WRITTEN EXERCISE: Quote the whole listing word for word, please.

SUPPLIED INFORMATION:
* * *
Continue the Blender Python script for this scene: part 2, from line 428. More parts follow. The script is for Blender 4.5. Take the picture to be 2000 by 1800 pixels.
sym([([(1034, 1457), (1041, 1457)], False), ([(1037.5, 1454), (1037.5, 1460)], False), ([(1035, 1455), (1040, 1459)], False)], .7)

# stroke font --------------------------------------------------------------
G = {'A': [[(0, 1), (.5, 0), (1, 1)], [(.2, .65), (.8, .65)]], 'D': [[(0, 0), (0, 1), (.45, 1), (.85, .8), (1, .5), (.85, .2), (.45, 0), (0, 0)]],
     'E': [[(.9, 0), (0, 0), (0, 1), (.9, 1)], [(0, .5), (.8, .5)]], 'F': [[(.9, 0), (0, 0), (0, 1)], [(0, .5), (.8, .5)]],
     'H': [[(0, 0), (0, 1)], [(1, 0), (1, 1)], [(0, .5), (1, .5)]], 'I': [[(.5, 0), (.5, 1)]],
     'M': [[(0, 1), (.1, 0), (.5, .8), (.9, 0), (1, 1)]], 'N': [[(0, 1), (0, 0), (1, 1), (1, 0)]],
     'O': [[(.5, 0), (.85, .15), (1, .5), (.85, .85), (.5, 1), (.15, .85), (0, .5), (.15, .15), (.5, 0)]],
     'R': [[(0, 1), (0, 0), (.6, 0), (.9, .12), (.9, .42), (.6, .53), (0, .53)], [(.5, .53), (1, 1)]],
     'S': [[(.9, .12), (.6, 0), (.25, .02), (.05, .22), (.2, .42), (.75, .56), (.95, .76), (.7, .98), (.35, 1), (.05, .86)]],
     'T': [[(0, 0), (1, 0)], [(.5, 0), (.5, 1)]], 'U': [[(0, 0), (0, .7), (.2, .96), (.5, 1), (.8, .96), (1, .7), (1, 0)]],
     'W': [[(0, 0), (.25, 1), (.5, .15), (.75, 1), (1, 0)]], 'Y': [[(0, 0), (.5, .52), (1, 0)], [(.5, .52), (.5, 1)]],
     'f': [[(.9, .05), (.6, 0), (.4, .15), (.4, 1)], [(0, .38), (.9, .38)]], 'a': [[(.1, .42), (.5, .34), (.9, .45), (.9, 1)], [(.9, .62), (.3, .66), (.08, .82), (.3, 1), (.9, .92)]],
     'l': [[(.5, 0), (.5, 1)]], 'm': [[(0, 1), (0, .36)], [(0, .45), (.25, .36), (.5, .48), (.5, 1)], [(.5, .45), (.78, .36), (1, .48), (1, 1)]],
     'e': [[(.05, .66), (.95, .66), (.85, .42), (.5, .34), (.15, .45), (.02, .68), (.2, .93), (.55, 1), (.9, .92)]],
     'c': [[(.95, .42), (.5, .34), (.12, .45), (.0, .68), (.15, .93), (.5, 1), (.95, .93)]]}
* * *
FULL OUTPUT:
Continue the Blender Python script for this scene: part 2, from line 428. More parts follow. The script is for Blender 4.5. Take the picture to be 2000 by 1800 pixels.
sym([([(1034, 1457), (1041, 1457)], False), ([(1037.5, 1454), (1037.5, 1460)], False), ([(1035, 1455), (1040, 1459)], False)], .7)

# stroke font --------------------------------------------------------------
G = {'A': [[(0, 1), (.5, 0), (1, 1)], [(.2, .65), (.8, .65)]], 'D': [[(0, 0), (0, 1), (.45, 1), (.85, .8), (1, .5), (.85, .2), (.45, 0), (0, 0)]],
     'E': [[(.9, 0), (0, 0), (0, 1), (.9, 1)], [(0, .5), (.8, .5)]], 'F': [[(.9, 0), (0, 0), (0, 1)], [(0, .5), (.8, .5)]],
     'H': [[(0, 0), (0, 1)], [(1, 0), (1, 1)], [(0, .5), (1, .5)]], 'I': [[(.5, 0), (.5, 1)]],
     'M': [[(0, 1), (.1, 0), (.5, .8), (.9, 0), (1, 1)]], 'N': [[(0, 1), (0, 0), (1, 1), (1, 0)]],
     'O': [[(.5, 0), (.85, .15), (1, .5), (.85, .85), (.5, 1), (.15, .85), (0, .5), (.15, .15), (.5, 0)]],
     'R': [[(0, 1), (0, 0), (.6, 0), (.9, .12), (.9, .42), (.6, .53), (0, .53)], [(.5, .53), (1, 1)]],
     'S': [[(.9, .12), (.6, 0), (.25, .02), (.05, .22), (.2, .42), (.75, .56), (.95, .76), (.7, .98), (.35, 1), (.05, .86)]],
     'T': [[(0, 0), (1, 0)], [(.5, 0), (.5, 1)]], 'U': [[(0, 0), (0, .7), (.2, .96), (.5, 1), (.8, .96), (1, .7), (1, 0)]],
     'W': [[(0, 0), (.25, 1), (.5, .15), (.75, 1), (1, 0)]], 'Y': [[(0, 0), (.5, .52), (1, 0)], [(.5, .52), (.5, 1)]],
     'f': [[(.9, .05), (.6, 0), (.4, .15), (.4, 1)], [(0, .38), (.9, .38)]], 'a': [[(.1, .42), (.5, .34), (.9, .45), (.9, 1)], [(.9, .62), (.3, .66), (.08, .82), (.3, 1), (.9, .92)]],
     'l': [[(.5, 0), (.5, 1)]], 'm': [[(0, 1), (0, .36)], [(0, .45), (.25, .36), (.5, .48), (.5, 1)], [(.5, .45), (.78, .36), (1, .48), (1, 1)]],
     'e': [[(.05, .66), (.95, .66), (.85, .42), (.5, .34), (.15, .45), (.02, .68), (.2, .93), (.55, 1), (.9, .92)]],
     'c': [[(.95, .42), (.5, .34), (.12, .45), (.0, .68), (.15, .93), (.5, 1), (.95, .93)]]}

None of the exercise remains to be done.